• _Written exercise_: Answer with one number: the count of lines in the listing below that hold the word "Blender".

• _Input rows_:

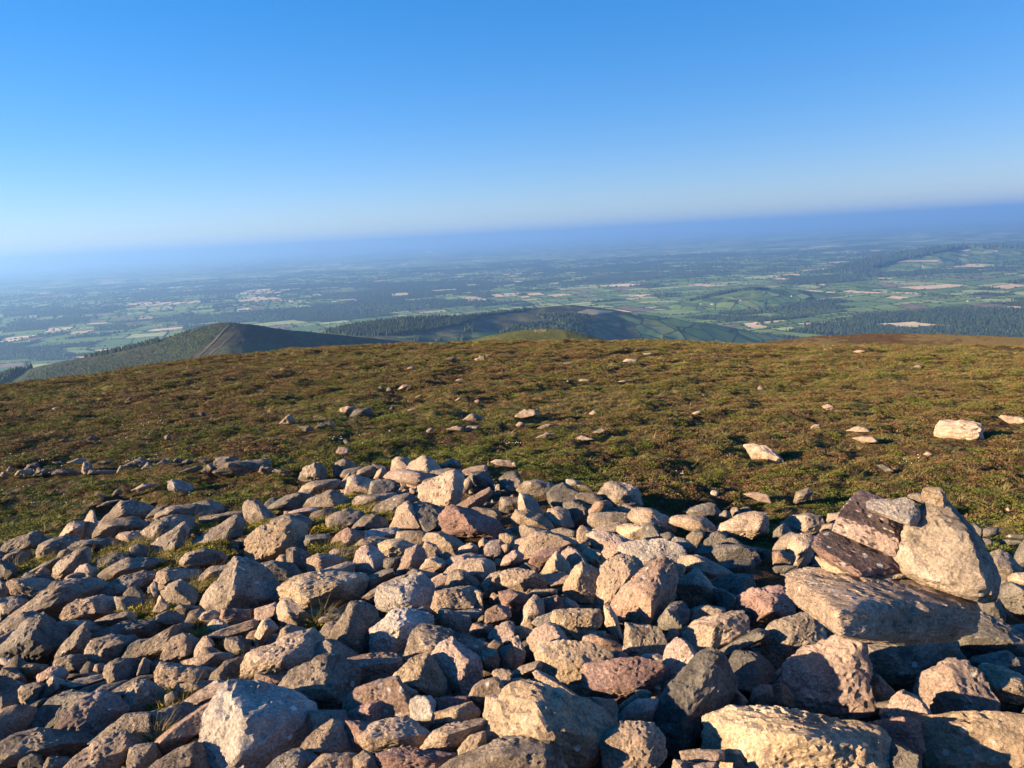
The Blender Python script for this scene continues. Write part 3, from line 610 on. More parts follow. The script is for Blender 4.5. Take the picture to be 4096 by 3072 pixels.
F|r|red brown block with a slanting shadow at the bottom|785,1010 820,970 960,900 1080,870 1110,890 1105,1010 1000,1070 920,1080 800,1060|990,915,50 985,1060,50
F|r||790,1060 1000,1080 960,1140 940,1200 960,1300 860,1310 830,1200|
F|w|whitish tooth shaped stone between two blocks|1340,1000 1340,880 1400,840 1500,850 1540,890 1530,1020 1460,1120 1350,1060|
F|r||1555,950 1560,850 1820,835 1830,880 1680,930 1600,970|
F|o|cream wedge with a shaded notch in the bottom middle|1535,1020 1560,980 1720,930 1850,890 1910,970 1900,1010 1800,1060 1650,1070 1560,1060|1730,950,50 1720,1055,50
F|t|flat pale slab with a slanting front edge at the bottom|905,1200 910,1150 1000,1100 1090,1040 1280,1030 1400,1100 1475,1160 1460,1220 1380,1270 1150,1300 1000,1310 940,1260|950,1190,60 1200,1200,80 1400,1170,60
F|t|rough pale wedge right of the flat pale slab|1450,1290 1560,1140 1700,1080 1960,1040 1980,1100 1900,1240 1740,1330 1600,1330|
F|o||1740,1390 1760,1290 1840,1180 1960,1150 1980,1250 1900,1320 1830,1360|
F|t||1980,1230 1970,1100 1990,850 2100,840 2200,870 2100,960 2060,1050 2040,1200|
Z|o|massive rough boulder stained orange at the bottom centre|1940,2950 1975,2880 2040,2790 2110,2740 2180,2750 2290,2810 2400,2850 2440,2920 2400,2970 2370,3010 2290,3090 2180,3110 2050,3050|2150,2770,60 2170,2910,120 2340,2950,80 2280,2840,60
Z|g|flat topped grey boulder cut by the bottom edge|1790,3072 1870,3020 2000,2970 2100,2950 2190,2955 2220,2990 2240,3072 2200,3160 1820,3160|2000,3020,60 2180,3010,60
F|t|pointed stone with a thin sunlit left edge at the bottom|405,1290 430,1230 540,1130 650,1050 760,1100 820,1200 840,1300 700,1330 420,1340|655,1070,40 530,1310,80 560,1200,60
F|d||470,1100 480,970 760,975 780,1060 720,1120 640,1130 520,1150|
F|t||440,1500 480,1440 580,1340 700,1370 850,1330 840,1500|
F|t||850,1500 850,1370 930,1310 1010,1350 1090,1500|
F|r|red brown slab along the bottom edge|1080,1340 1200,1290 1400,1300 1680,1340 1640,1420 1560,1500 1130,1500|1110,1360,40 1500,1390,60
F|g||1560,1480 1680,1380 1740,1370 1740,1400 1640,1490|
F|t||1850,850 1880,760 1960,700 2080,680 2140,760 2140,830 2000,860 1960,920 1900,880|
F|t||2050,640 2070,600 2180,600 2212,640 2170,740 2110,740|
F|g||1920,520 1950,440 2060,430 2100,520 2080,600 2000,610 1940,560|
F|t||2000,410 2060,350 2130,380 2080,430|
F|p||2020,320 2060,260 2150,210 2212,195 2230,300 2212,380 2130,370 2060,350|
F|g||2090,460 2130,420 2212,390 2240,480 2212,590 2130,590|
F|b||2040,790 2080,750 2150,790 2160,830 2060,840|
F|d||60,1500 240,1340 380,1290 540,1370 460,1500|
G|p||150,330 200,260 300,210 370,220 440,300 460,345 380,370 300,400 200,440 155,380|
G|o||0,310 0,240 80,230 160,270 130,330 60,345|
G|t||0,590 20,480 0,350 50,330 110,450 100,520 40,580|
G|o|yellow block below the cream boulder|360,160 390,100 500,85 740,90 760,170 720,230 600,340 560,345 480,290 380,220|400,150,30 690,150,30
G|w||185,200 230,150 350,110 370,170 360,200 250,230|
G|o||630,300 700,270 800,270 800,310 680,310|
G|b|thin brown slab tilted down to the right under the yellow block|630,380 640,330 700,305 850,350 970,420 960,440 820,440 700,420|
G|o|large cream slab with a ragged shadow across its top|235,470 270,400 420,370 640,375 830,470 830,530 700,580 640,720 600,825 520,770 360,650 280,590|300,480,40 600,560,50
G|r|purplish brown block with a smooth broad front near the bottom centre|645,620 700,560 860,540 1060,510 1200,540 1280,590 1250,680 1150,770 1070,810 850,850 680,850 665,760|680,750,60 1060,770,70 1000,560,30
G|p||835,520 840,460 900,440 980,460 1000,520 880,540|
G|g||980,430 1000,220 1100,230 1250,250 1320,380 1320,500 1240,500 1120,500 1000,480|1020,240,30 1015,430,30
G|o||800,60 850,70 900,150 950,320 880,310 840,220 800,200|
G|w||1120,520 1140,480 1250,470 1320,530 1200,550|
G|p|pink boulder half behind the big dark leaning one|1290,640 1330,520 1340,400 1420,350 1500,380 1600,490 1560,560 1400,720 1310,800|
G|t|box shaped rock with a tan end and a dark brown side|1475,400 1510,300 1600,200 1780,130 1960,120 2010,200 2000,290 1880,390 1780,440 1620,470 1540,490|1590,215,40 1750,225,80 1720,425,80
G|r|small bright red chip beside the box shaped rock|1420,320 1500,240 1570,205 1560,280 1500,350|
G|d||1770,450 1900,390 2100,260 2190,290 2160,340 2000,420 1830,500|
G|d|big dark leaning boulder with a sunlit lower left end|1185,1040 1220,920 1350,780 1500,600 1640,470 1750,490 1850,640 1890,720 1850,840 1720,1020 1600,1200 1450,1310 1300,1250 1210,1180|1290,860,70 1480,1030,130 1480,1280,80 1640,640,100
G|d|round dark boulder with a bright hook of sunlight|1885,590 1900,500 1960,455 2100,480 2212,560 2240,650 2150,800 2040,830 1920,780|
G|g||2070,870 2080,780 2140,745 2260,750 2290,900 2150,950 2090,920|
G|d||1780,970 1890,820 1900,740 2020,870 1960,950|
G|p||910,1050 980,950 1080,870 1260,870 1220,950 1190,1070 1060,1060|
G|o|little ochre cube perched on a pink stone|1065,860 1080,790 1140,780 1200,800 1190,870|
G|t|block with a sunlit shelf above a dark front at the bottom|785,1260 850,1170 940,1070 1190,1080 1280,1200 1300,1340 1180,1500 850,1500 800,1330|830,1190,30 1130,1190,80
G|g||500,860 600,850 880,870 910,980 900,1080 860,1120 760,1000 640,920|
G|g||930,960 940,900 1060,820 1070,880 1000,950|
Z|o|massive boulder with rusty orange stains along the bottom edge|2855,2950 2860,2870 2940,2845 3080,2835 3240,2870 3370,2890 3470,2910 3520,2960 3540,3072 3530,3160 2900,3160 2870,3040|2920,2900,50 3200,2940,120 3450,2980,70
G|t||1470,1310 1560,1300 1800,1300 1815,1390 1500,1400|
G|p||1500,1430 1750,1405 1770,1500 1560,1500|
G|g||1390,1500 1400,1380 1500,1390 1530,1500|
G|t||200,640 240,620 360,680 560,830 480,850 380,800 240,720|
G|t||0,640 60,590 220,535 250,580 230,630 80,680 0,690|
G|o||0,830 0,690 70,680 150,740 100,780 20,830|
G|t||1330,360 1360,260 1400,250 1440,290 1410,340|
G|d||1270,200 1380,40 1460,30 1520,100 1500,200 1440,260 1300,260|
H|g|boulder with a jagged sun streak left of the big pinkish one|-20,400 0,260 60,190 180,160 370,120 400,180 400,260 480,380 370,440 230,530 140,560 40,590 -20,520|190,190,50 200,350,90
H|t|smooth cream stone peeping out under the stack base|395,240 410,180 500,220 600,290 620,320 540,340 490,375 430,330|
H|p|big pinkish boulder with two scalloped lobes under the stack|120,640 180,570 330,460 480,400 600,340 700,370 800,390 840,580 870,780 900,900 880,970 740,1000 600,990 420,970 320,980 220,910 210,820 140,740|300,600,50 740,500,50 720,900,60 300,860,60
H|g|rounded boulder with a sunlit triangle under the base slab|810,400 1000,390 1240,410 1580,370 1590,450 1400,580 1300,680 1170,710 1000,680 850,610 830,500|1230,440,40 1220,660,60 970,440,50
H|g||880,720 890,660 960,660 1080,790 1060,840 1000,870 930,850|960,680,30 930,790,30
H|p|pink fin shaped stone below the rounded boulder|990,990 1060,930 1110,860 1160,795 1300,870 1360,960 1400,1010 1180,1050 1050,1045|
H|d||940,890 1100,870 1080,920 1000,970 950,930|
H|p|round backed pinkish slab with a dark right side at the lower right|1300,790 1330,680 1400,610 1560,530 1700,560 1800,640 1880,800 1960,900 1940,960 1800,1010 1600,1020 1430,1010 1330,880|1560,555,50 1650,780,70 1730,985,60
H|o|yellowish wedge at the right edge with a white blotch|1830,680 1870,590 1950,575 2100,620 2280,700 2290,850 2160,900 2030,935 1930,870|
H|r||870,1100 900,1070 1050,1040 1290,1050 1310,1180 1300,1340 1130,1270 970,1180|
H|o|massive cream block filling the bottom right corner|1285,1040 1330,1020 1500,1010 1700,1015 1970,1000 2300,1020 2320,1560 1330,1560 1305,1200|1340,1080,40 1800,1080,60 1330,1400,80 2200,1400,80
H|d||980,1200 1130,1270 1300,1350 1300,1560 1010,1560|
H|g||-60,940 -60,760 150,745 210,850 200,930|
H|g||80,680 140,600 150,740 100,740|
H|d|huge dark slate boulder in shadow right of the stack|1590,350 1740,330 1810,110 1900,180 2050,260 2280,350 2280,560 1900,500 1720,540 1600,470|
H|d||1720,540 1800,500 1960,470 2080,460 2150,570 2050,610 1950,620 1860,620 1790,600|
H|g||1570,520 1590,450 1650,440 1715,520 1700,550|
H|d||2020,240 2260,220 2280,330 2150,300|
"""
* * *
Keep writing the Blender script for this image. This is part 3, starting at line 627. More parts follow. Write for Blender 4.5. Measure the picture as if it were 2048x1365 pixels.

• _Solution for this exercise_: 2